Writing the Dolchstoßlegende in English


What Johnson wants is for one of two things to happen:

  1. No deal, with blame falling both on the obstreperous, sclerotic, backward-looking EU, and on the traitorous socialists who weakened Britain’s negotiating position from within by suggesting they would block no-deal in any case. We would have had the perfect buccaneering Brexit deal with complete access to European markets, if we hadn’t been betrayed;
  2. A deal that is forced upon the government by the same traitors in parliament.

In either case Johnson then hopes to win a new election by campaigning against the traitors. It’s even better (but riskier) if the country is in chaos because of no-deal Brexit.

No one who actually hoped to make a deal would publicly declare that the other side must entirely abandon one of its key demands, that had already been conceded by a previous UK government, and suggest that their opposition is only a public negotiating posture. But it’s a perfectly good way of provoking a crisis, while allowing low-information voters to believe that he’s really tried everything.

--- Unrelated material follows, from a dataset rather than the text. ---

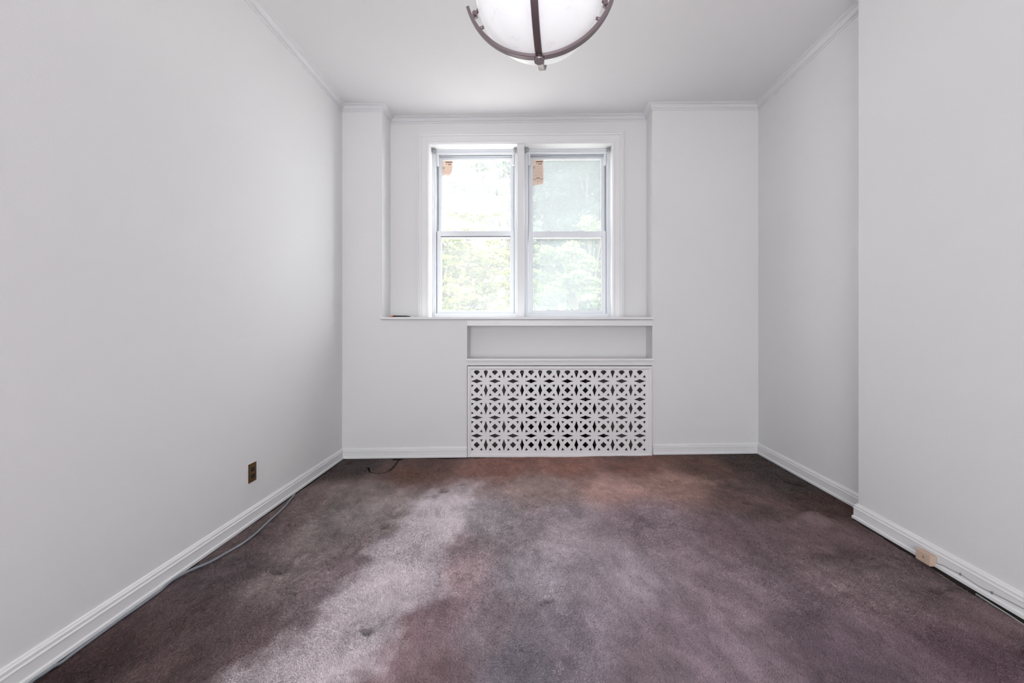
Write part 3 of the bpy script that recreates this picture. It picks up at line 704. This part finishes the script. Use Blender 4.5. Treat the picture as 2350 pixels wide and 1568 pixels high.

A crucial ingredient in the poisonous brew of 1920s German politics that prepared the way for the Third Reich was the Dolchstoßlegende — the “stab-in-the-back myth” — that the German army had never been defeated on the battlefield, but had been stabbed in the back by traitorous business and political elites, the same ones who then signed the treaty, termed the “Schmachfrieden von Versailles” (the “Versailles disgrace-peace”). The Social Democrats and the moderate Catholic Zentrum Party were hobbled by internal disputes and attacks from the right that associated them — the “November criminals”, because of the November revolution that finally forced out the Kaiser and made the armistice possible — with the hated treaty throughout the Weimar Republic.

Boris Johnson is a student of history. His whole political strategy — and that of the Brexit ultras — is to write the stab-in-the-back story from the start, and to make sure that they’re not the ones whose signature is on the Schmachfrieden. Johnson may have insisted from the start that a Brexit deal would be easy, but he knows that any agreement will be hated once it is in effect. He is not going to play the role of Matthias Erzberger — second in line in the caricature above — the Zentrum leader who signed the treaty to forestall the complete occupation and dismemberment of the country, and sought to carry out its provisions in good faith. Erzberger was assassinated in 1921 by right-wing extremist military officers.

On the other hand, Philipp Scheidemann, the Social Democrat Chancellor who ostentatiously resigned rather than accept the Treaty, is the man portrayed above wielding the dagger. He escaped an assassination attempt in 1923, fled the country when the Nazis came to power, and died in exile.

Behind them all, of course, two Jews sit on moneybags, with Fake News newspapers at their feet.